Plus attrayants les passages naturels, peints avec poésie. Moins trente-cinq par un beau matin clair, les étoiles brillent encore et le gel fait craquer les gonds de la porte. le petit bois crépite dans le foyer du fourneau avant de diffuser sa chaleur. La matinée s'inscrit dans un rituel qui court tout au long de l'hiver.
L'auteur rend grâce à la luminosité émise par la neige, l'air vif qui pique le visage, les ombres dessinées par les bouleaux. le paysage glacé se révèle admirablement sous ses mots avec tout le silence qu'il retient sous sa couche de neige ou de glace.

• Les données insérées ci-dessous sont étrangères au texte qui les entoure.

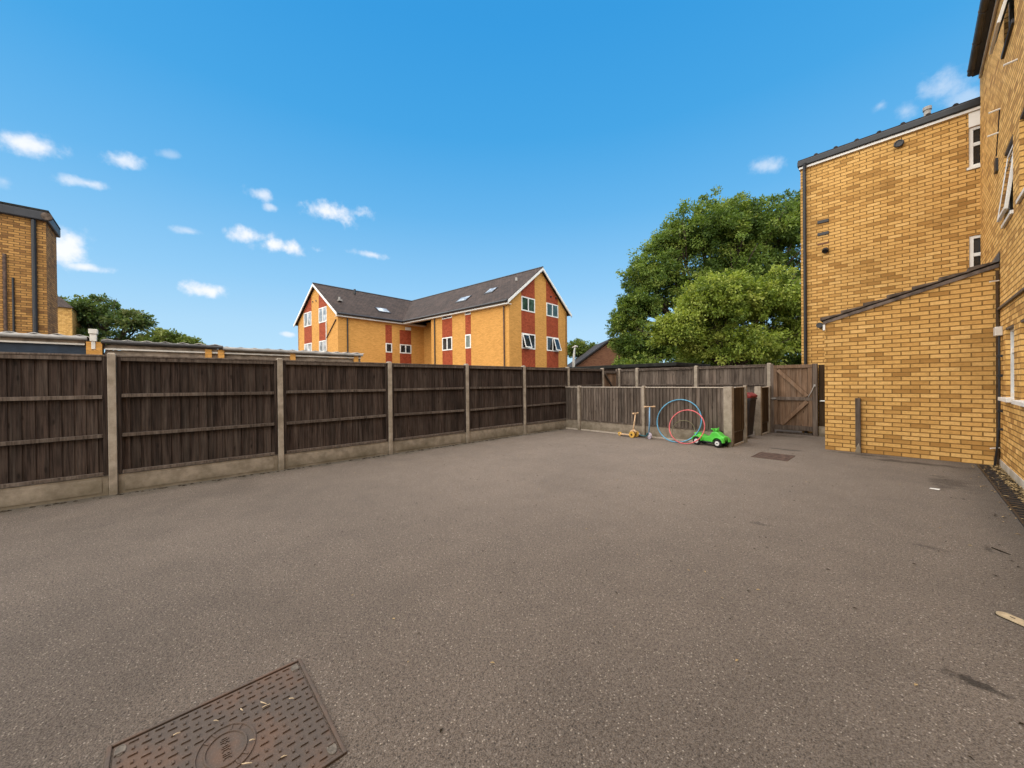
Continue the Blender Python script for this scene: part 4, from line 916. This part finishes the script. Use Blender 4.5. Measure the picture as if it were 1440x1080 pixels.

Les petits signes du printemps prennent ensuite le relais avec le bourdonnement d'une mouche, le soleil sur la nuque, la fonte de la neige, le chant d'un bruant fauve et la préparation du jardin.
Plus éblouissant, ce personnage de glace à qui John Haines prête des voix, celles de lamentations, de craquements, de cliquetis. Et les murmures de la rivière avant que la neige plonge l'ensemble dans son grand silence.
À noter également la richesse de cette vingtaine de magnifiques illustrations signées Ray Bonnell évoquant lynx, cabane, traces de glouton, crâne de caribou… et qui viennent embellir ces mémoires du Grand Nord.

Dans la mesure où l'auteur explique bien qu'il a choisi ce métier pour vivre sa passion d'homme des montagnes, qu'il ne tire pas d'autre profit de ses activités que le strict nécessaire à sa propre survie, j'ai pu finalement apprécier à leur juste valeur ces récits, cette variété d'anecdotes. Ce choix de vie, comme la réalisation d'un rêve d'isolement, dans cette nature extrême peut se comprendre.
On notera toutefois le paradoxe entre la vie qu'il mena, au plus près de la nature, dans un dénuement total, sans superflu, et qui est financée, étrangement, par l'envie de luxe de certains.